The problem of veritable smartphone addiction among children, teens, and young people is of grave concern to experts and educators alike — or should be. Whole new generations are growing up with their views of the world reshaped by small devices in their hands, often for the worse.

“I think we’re entering an era where different people of different ages have very different brains,” argues Tim Wu, a professor at Columbia Law School in New York and author of The Attention Merchants. “That’s the new generation gap. And some of the advantage goes to older people [who grew up without smartphones].” 

A solution lies in learning to unplug on our own and encouraging young people to do so too. Better yet: children and teens should be prevented — or if that is too harsh a word, then discouraged — from growing addicted to smartphones in the first place. 

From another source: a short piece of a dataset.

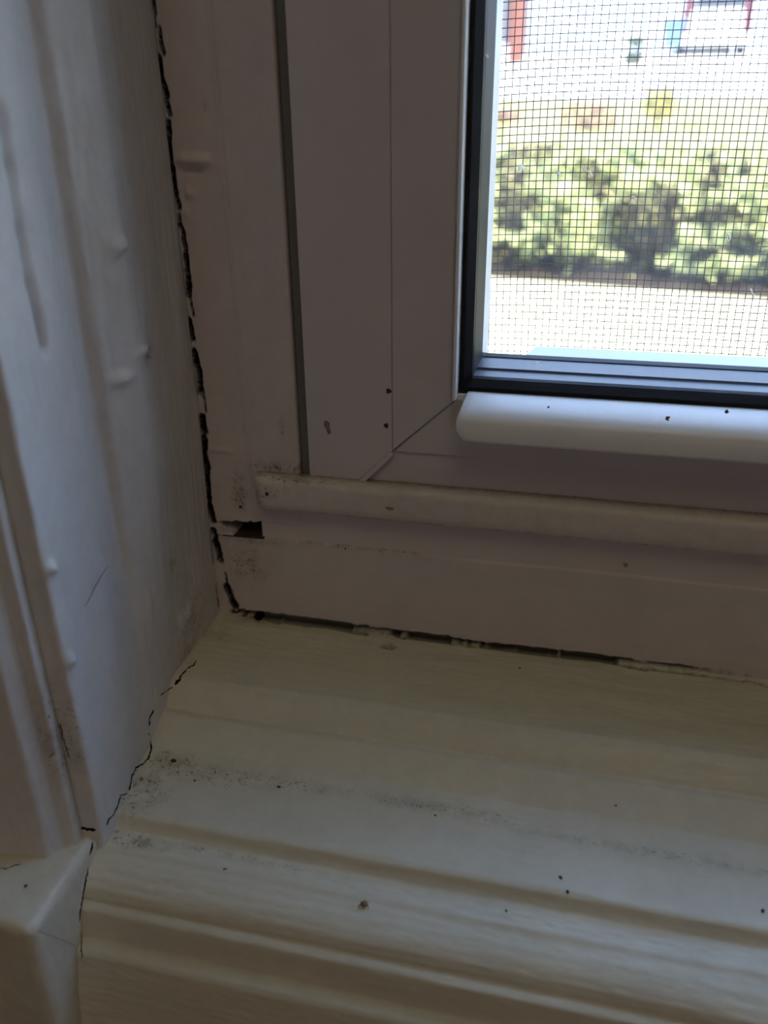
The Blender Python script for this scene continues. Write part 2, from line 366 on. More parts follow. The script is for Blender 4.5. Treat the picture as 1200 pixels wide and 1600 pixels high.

Habit-forming decisions for children by parents and teachers often have long-term consequences, for better or worse. Educators can wean their students off electronic gadgets while simultaneously lengthening youngsters’ attention span through tried-and-tested methods. These methods include creating engaging materials for classes and engaging their students in fun activities both indoors and outdoors. 

Oftentimes it is simple boredom that compels children and teens to reach for their smartphones. If they 

aren’t bored in school, they will be less likely to seek stimulation from electronic gadgets. 

Most importantly, teachers can help students by banning all electronic devices in class. In most classrooms at international schools in Bangkok and elsewhere around the country the use of mobile phones is strictly prohibited. Some schools even limit the time that students can spend on their smartphones on campus between classes and after them. 

That is a wise policy. Students who are texting, chatting, playing games or browsing the Internet on their mobiles can be highly disruptive. Nor can they give lessons their undivided attention while fidgeting with their phones. Only by learning to set their phones aside can they start to really learn and enjoy life offline.